SECOND UPDATE: Here’s NYT Supreme Court correspondent Adam Liptak’s take on Fisher. He points out that the opinion is brief.  Just think of all that time these folks wasted in writing the original, pre-Shelby-County-argument, drafts of the opinion, the concurrences and dissents.  Time that the justices could have used instead to give a few more speeches at law schools and nonprofit organizations during their many, many, many fall, winter and spring breaks, some of them several weeks’ duration.  Their part-time job is exhausting, I realize, and they could have used the additional diversion (and speaking fees and junkets).  Oh, well.  Maybe next year, when there’s another affirmative action case on the Court’s docket.
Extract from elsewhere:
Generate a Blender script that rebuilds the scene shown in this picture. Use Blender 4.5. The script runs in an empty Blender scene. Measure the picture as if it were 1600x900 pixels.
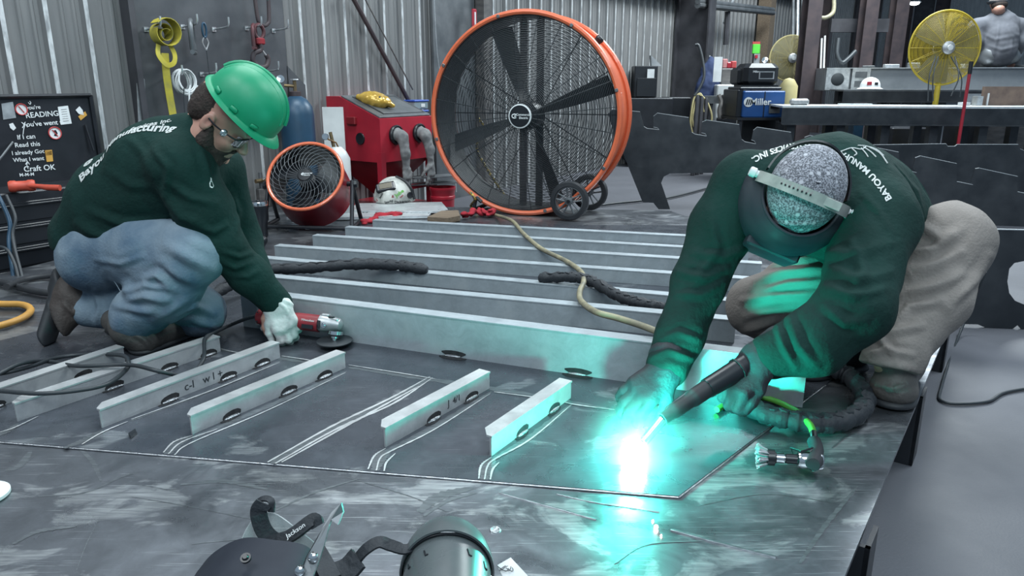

THIRD UPDATE: **Originally, that sentence said that one key section, Section 5, of the VRA was at issue, and did not mention Section 4.  The Court issued its 5-4 opinion, written by Roberts, a few minutes ago, and SCOTUSblog says the opinion strikes down Section 4 but says the court makes no ruling on Section 5, and that Ginsburg says in her dissent that the striking down of Section 4 renders Section 5 dormant.  Section 5 is the section that requires certain states, counties and localities to first “pre-clearance” from a federal court or from the Justice Dept. before altering voting districts or other access-to-the-polls and weight-of-a-vote matters.  Section 4 is the section that creates the formula for determining which states, counties and localities are subject to the Section 5 pre-clearance requirement.

The effect of striking down Section 4 is to nullify Section 5 until Congress enacts a new formula to replace the now-void Section 4 one. Or until hell freezes over.  Whichever comes first.